Project Neighborly grants will support Villa Santa Fe residents and district families

The Whatcom Community Foundation (WCF) is an impactful organization, supporting a healthy community in Whatcom County. Their community vision states “everyone who lives here thrives” and when it comes to the funding support they give to all corners of the county, it couldn’t be more accurate.

In recent years, the WCF supported the completion of the Central Kitchen in Bellingham Public Schools with a $1 million investment, and funded salad bar installations in every school cafeteria. This support will have long-term benefits for every child in the district.

At their annual Celebration of Giving in April 2019, the Foundation announced their grants in the upcoming year, many which will again directly benefit the students and families of Bellingham Public Schools.

The activities and programs highlighted in the list below will be funded directly to the organizations or will flow through the Bellingham Public Schools Foundation. The projects listed are part of the WCF Project Neighborly  grants or of the Youth Philanthropy Project grants. The Youth Philanthropy awards are chosen by Whatcom County high school students who gain invaluable experience collaborating and being part of the decision-making process.

This year, the Youth Philanthropy Committee was comprised of 13 students from district high schools. From Sehome High School they are Gabe Hallett, grade 12; Campbell Lund, grade 12; Celia McDowall, grade 12; Owen Richey, grade 12; and Gus Ringo, grade 11.  From Squalicum High School they are Miles Bartlett, grade nine; Charlotte Bosche, grade 11; Jackson Boyle, grade 10; Rolando Gonzalez, grade 12; Sophia Korsmo, grade 10; Thanh Nguyen, grade 12; Pavanjeet Parmar, grade 11; and Grace Schumock-Cowan, grade 11.

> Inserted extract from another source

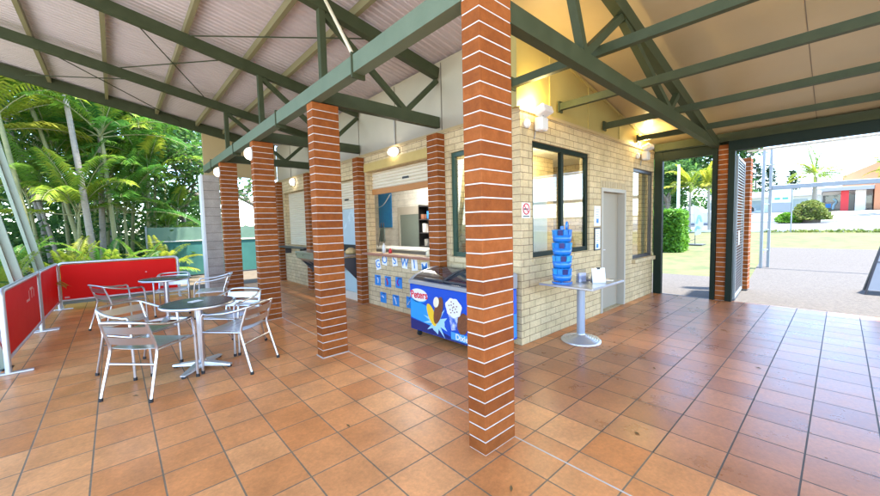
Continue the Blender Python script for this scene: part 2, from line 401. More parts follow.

We are grateful to the Whatcom Community Foundation for funding the following:

  • Alderwood Elementary School PTSA ($4,200) for the Alderwood Community Connection which will welcome and celebrate the diversity of students through inclusive gatherings and events;
  • Shuksan Middle School ($5,000) for building community by beautifying the Shuksan cafeteria with a collaborative work of art that celebrates their student diversity and promotes healthy eating;
  • Building community events at Villa Santa Fe ($4,850) through three dinners and activities that connect residents together and build positive relationships;
  • The World Peace Game in Bellingham ($3,000) to train high school students to teach children the work of peace through an interactive game;
  • Bilingual dance fitness in Birchwood neighborhood ($3,400) to strengthen school to community connections through multi-cultural, music-based, dance exercise;
  • Columbia Parent Association Inclusion Book Club ($460) to read and discuss books on diversity, equity and inclusion, and then pass the books on to other parent teacher organizations in the district;
  • The Whatcom Youth Pride parade and festival 2019 ($5,000) designed for LGBTQ youth and families across Whatcom County. The date of this year’s event is June 9;
  • Bioluminescence Paddles with Bellingham Bay Community Boating Center ($440) to introduce underserved youth to marine ecology and environmental issues (Youth Philanthropy Project);
  • Soil Stewards through Common Threads Farm ($2,500) to regenerate soil ecosystems at 21 school gardens (Youth Philanthropy Project);
  • Garden of the Salish Sea (Pacific Shellfish Institute) sixth grade ocean acidification pilot unit ($2,475) to share hands-on science to reduce carbon footprint, cultivate healthy watershed habits and foster stewardship of our natural resources (Youth Philanthropy Project);
  • Western Washington University Foundation ($2,500) to increase equity for teens preparing for careers that help the environment by helping low-income high school students to access environmentally-focused college-level courses (Youth Philanthropy Project); and
  • Wild Whatcom ($2,085) for Empower program at Sterling Meadows which addresses the nature deficit often present in underserved communities. Empower will also train Latinx high school students interested in environmental education (Youth Philanthropy Project).